Media at the scene is told that the cause of the fire is still under investigation and a press conference later that day will provide more information.

This was the scenario of a training exercise held Wednesday at the airport.

The routine safety exercise, which began at 11:30 a.m. and lasted for about an hour, was held to provide a realistic training opportunity for staff of the airport, the air show, Cascade Aerospace, AFRS and other agencies.

About 20 people played the roles of the bystanders and the Hercules crew, while others stood by to assess the responses of the agencies involved.

The airport is required by Transport Canada to hold a multi-agency training exercise every four years.

Parm Sidhu, the airport’s director of operations, said the simulation went well and a debriefing was held afterwards among the players.

“Like every other exercise, there are always learning outcomes … Communication is the key and getting the information out to the right people (during an emergency) is the key,” he said.
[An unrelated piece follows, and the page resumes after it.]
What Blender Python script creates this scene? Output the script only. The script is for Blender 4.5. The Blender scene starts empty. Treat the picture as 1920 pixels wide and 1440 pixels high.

While participants were waiting for the training exercise to begin, emergency crews were tested in a real situation at the airport.

Construction crews hits a gas line in front of the terminal at about 9:30 a.m., resulting in the evacuation of between 80 and 100 people.

The entrance to the airport was temporarily blocked off, and an inbound WestJet flight was held on the tarmac for about 20 minutes.

The airport was reopened after about 45 minutes, and the training exercise began about an hour later than planned.

Sidhu said the gas leak underscored the reason for the simulated emergency.

“It tested our procedures,” he said. “You can never practise enough.”